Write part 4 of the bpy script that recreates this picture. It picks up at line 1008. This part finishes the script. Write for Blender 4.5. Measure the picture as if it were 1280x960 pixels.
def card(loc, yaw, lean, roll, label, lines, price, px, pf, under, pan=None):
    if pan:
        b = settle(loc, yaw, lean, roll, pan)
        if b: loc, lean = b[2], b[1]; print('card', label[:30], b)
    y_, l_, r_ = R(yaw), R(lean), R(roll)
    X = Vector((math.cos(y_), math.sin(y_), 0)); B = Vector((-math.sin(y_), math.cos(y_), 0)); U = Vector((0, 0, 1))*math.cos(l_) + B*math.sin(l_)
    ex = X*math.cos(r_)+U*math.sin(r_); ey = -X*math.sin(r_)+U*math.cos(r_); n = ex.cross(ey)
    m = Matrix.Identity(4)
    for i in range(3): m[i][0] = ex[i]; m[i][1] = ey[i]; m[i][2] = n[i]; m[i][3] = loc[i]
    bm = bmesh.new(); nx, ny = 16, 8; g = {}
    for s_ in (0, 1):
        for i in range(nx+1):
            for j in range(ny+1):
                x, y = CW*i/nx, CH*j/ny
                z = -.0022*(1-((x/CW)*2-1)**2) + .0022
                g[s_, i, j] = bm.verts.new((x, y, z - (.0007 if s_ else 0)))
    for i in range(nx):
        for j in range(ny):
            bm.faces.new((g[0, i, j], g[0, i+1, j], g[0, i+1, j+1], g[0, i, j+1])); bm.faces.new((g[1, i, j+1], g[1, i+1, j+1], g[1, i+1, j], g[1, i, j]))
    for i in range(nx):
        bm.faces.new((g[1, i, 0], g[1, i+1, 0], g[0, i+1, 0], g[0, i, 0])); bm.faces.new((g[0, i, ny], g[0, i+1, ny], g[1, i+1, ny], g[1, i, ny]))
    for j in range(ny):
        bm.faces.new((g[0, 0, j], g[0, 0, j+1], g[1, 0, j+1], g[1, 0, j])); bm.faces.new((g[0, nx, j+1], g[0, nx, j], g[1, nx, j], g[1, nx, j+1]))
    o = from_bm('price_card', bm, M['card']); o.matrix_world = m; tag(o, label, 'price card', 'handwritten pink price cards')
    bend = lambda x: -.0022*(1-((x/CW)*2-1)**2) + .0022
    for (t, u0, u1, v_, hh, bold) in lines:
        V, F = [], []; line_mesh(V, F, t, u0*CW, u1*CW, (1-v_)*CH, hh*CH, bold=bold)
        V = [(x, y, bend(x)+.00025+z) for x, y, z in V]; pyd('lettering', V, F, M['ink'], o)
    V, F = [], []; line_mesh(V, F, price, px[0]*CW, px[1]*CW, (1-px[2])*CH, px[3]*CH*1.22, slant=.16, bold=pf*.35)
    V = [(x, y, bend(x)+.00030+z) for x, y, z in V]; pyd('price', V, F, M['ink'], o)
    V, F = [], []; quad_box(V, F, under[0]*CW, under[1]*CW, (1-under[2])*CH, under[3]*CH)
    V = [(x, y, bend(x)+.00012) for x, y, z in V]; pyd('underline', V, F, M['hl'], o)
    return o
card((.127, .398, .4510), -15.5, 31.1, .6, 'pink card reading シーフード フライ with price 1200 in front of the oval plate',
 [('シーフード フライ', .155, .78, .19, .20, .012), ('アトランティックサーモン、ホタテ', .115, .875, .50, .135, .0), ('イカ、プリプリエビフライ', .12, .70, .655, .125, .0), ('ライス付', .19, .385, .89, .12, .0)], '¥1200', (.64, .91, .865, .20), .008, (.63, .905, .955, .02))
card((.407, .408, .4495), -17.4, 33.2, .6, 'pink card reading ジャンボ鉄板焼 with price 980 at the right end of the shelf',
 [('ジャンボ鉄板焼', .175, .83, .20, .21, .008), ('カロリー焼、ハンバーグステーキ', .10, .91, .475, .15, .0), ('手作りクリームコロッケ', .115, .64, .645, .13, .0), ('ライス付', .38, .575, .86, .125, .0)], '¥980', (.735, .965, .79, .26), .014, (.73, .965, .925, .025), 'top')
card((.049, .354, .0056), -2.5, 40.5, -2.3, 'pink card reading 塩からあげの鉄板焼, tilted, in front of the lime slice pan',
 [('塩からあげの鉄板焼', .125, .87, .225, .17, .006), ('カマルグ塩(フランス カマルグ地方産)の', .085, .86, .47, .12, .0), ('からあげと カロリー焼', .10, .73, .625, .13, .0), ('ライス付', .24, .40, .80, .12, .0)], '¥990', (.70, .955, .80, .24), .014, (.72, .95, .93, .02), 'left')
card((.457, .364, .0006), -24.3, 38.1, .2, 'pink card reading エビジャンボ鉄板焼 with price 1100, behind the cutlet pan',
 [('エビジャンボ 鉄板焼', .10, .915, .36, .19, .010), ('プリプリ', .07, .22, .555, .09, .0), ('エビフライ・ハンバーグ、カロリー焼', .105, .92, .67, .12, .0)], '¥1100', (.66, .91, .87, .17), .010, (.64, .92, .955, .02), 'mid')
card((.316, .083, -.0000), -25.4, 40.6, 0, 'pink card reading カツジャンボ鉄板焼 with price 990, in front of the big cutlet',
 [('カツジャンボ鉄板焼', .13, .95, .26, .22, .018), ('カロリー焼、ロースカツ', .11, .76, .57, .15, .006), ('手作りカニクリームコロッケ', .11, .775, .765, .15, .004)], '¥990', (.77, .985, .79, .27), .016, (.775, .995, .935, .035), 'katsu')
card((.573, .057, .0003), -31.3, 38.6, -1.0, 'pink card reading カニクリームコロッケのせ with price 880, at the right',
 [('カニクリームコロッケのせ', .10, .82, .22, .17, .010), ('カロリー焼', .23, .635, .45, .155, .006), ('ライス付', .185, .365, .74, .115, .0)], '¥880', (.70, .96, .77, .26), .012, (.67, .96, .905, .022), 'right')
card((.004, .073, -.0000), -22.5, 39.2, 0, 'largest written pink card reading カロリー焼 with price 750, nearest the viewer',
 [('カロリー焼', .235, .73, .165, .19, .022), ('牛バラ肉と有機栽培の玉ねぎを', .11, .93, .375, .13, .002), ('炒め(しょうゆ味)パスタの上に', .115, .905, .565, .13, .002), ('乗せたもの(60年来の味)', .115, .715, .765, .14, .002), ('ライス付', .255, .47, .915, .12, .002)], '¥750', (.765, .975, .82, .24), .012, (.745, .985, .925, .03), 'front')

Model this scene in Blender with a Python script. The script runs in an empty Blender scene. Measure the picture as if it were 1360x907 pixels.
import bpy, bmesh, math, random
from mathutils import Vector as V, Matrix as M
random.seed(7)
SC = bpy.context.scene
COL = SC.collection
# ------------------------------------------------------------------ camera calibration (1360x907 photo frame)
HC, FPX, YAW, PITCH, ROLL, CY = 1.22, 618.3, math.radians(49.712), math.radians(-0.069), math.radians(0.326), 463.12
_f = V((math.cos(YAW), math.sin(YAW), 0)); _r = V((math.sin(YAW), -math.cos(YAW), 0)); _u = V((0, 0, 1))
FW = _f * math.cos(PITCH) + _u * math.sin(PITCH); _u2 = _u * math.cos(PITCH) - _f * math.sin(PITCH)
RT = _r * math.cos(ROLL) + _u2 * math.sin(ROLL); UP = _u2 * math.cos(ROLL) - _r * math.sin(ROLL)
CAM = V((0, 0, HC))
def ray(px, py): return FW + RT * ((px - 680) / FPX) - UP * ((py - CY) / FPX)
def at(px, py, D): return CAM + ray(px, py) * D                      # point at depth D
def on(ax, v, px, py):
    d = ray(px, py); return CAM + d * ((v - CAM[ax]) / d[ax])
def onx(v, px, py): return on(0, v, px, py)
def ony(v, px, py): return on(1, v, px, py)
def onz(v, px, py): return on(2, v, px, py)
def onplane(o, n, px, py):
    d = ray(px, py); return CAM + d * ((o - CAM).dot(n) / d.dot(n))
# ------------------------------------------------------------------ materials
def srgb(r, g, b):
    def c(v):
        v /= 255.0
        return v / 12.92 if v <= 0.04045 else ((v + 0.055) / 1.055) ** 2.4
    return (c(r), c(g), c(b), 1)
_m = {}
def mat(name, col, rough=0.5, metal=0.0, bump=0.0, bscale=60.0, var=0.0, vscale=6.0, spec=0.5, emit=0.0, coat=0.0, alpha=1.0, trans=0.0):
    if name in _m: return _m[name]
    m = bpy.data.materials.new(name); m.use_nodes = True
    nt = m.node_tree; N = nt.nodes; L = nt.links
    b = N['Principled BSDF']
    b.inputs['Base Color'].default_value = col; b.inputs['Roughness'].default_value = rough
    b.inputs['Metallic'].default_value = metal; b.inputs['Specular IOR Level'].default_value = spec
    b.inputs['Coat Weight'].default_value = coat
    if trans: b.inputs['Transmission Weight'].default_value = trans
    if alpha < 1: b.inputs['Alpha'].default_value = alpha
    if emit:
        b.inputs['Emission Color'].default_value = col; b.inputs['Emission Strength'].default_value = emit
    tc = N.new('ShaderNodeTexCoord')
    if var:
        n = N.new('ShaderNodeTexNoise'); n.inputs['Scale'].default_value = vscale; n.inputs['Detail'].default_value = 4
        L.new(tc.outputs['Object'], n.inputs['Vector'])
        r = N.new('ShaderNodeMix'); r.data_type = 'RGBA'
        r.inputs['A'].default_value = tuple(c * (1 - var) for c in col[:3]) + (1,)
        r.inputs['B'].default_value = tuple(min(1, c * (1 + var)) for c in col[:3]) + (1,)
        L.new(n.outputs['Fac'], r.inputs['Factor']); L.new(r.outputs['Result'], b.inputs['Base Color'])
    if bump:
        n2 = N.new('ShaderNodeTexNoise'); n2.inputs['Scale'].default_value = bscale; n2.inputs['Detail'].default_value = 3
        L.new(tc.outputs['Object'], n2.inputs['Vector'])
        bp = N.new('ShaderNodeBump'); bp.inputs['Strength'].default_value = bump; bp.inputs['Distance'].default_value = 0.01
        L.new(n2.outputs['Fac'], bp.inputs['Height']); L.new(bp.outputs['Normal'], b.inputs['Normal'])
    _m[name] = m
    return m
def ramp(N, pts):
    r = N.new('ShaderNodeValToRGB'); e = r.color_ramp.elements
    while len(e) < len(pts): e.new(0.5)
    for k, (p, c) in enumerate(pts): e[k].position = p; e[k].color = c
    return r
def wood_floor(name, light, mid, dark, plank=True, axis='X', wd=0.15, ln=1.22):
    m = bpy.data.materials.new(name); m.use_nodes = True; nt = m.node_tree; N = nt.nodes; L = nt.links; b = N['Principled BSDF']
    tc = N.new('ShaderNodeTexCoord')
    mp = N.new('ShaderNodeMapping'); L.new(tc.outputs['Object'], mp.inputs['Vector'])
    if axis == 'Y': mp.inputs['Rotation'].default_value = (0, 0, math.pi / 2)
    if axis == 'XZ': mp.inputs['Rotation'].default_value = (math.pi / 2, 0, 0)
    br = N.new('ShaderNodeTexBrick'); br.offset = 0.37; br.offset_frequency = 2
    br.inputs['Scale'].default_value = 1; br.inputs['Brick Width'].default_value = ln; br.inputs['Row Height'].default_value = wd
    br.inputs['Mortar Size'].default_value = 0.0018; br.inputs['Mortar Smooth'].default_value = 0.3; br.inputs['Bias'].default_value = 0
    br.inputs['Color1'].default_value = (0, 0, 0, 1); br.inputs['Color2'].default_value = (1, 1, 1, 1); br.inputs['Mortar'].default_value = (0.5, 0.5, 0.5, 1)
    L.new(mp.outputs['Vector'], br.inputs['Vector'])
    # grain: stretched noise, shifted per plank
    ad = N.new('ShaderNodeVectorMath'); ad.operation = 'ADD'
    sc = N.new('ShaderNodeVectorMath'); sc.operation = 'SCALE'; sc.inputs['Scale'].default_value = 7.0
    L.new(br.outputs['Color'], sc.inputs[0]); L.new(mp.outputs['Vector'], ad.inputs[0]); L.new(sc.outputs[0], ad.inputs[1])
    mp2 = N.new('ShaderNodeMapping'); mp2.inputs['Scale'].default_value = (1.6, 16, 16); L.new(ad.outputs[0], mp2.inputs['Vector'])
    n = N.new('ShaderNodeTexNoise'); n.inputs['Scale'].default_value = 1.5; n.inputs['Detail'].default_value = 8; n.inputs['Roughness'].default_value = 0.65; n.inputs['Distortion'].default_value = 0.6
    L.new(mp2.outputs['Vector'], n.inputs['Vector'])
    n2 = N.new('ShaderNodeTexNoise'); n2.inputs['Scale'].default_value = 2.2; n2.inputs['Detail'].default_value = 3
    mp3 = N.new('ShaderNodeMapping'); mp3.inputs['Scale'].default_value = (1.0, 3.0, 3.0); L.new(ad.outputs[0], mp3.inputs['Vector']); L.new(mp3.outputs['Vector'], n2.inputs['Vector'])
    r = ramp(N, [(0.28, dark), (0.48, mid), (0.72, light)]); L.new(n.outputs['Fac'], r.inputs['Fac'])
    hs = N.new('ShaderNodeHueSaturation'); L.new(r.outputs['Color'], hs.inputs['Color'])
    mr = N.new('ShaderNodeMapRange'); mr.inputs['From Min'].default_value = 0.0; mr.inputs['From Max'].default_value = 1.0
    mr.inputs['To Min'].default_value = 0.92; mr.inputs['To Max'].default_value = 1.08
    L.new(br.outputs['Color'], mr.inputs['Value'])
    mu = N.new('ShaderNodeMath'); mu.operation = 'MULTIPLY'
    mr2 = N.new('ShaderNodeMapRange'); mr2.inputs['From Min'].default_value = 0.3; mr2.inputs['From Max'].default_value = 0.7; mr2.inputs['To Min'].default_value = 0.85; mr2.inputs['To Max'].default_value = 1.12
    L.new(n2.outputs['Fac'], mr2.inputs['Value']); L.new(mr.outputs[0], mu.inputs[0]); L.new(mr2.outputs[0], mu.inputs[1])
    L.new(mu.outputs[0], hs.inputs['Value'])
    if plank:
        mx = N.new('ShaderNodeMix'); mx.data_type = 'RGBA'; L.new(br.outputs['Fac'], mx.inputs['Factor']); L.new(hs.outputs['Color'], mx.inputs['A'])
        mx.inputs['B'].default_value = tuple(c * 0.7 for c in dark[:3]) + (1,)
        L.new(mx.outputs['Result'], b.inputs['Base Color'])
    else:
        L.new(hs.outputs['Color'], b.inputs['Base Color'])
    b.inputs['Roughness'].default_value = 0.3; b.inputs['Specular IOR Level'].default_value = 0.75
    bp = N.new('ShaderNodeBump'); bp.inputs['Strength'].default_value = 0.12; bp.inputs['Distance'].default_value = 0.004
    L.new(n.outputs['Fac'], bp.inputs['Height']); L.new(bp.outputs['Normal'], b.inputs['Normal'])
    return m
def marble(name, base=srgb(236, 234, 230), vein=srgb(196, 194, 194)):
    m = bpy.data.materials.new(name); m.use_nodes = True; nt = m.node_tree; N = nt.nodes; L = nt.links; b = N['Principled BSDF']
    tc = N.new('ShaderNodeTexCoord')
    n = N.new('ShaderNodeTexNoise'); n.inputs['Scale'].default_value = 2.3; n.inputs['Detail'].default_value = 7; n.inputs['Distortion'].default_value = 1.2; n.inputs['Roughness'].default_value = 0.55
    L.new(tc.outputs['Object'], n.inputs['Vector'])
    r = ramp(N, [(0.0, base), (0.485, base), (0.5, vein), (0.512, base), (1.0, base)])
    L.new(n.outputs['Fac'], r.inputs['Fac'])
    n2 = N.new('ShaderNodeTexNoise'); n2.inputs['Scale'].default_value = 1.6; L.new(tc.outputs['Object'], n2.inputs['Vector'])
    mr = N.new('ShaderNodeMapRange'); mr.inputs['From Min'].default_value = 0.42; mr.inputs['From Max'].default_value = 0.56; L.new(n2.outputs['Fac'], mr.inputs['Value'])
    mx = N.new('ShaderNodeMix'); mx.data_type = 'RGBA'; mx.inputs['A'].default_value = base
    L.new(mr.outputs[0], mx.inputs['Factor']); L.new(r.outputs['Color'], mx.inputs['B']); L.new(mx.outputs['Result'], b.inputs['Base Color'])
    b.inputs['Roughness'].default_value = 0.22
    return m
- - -
> [Task prompt] Find each line holding the word "this" and copy it.

> [Result]
Write part 4 of the bpy script that recreates this picture. It picks up at line 1008. This part finishes the script. Write for Blender 4.5. Measure the picture as if it were 1280x960 pixels.
Model this scene in Blender with a Python script. The script runs in an empty Blender scene. Measure the picture as if it were 1360x907 pixels.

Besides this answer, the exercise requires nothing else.